Despite Brexit, Trump and other crises, 60 percent of EU citizens wish for closer cooperation in Europe. In Germany, this figure even amounts to 80 percent. This is a conclusion of a representative eight-country study conducted by the organisation “policy matters” on behalf of the Friedrich–Ebert-Stiftung.

“Citizens have moved far more ahead than we generally assume, and they have a clear idea of what we can and cannot achieve in Europe. What we need is a debate on Europe based on the concerns and needs of the people. This creates confidence, but it also constitutes a major challenge for politics,” said Kurt Beck, Chairman of the Friedrich-Ebert-Stiftung (FES).

According to the study, the decision by the United Kingdom to leave the EU appears to strengthen the cohesion between the remaining member states. Brexit causes concern but no panic. A relative majority of interviewees does not expect negative effects but rather a strengthening of the EU.

In comparison with a survey conducted in 2015, this study suggests that Brexit has made people appreciate the advantages of the EU more.  Now, two out of three Germans express this conviction, sharply up from only one in three just two years ago. The number of people who believe that EU membership holds advantages for their own country has also risen in all eight countries. In contrast to 2015, a majority of citizens has once again come to associate the EU with the notion of “opportunities” instead of “risks” as well as “growing prosperity” instead of “declining prosperity”.

In all eight countries, the survey shows an increased willingness to transfer additional competences and power from the national to the European level.  However, there are also limits: citizens largely agree that budget policy as well as labour market and pension policies should remain with the realm of the member states.

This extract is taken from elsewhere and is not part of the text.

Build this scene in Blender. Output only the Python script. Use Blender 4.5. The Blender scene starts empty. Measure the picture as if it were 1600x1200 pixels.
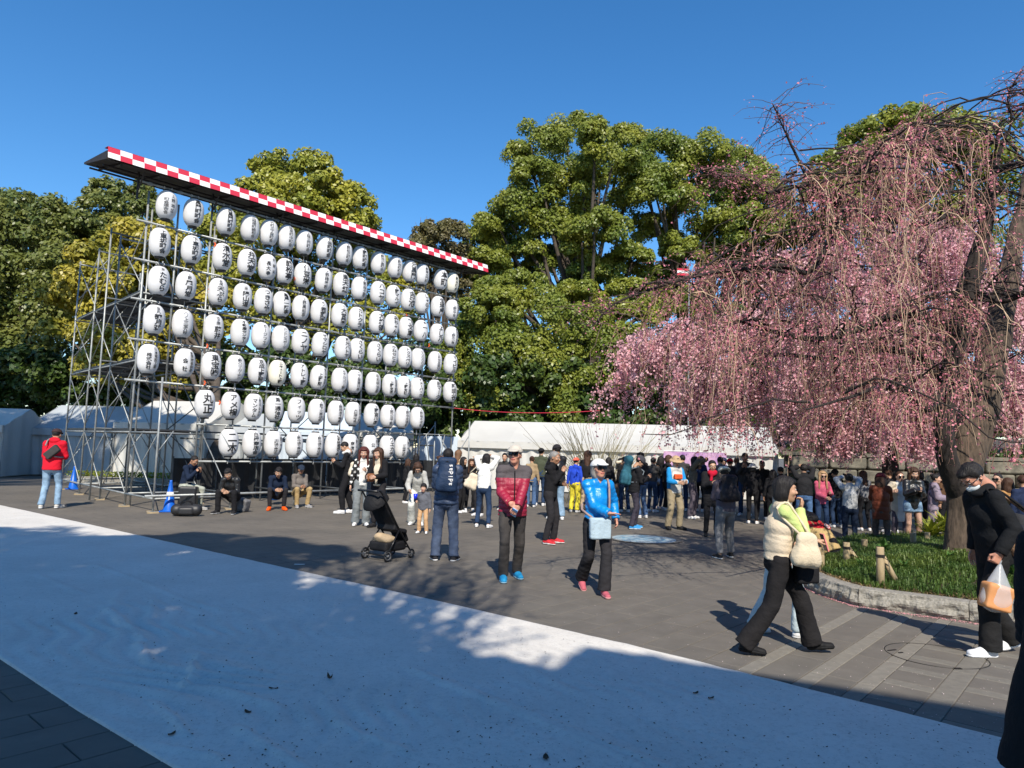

Moreover, people approve of the idea of a double veto right against EU laws: both national parliaments and citizens by means of referenda should be able to overturn far-reaching EU decisions.

The study is based on a random selection of people eligible to vote in Germany, France, Italy, the Netherlands, Spain, Sweden and the Czech and Slovakian Republics, who were surveyed about their perceptions of the European Community and their expectations of the EU.